__DATASET EXTRACT__.

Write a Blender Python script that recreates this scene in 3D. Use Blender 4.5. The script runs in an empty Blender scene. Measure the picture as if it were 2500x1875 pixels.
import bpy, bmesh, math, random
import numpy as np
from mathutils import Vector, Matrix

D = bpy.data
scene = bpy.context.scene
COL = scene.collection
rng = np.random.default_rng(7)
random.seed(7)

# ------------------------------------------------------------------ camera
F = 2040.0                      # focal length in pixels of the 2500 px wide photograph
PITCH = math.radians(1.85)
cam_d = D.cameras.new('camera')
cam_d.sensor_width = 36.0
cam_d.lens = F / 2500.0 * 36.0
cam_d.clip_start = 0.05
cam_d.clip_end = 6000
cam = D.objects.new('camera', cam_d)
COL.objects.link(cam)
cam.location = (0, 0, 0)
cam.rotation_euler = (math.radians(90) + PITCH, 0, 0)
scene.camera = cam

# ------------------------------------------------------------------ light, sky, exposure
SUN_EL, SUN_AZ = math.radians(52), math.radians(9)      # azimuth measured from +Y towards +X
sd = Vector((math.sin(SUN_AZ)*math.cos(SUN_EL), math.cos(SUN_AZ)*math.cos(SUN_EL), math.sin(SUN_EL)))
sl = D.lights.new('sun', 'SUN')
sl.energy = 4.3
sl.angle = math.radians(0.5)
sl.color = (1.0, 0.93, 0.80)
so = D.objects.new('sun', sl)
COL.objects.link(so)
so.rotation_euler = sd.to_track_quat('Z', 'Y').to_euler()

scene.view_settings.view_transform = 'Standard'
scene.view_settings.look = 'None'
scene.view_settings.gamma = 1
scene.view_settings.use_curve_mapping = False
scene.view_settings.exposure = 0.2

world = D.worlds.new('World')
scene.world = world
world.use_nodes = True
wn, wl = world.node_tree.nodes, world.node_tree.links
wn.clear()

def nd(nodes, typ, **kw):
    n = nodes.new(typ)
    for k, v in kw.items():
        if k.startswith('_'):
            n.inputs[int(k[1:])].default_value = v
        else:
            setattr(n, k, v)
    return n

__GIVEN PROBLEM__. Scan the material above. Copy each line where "pixels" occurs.

__OUTPUT OF THE TASK__.
Write a Blender Python script that recreates this scene in 3D. Use Blender 4.5. The script runs in an empty Blender scene. Measure the picture as if it were 2500x1875 pixels.
F = 2040.0                      # focal length in pixels of the 2500 px wide photograph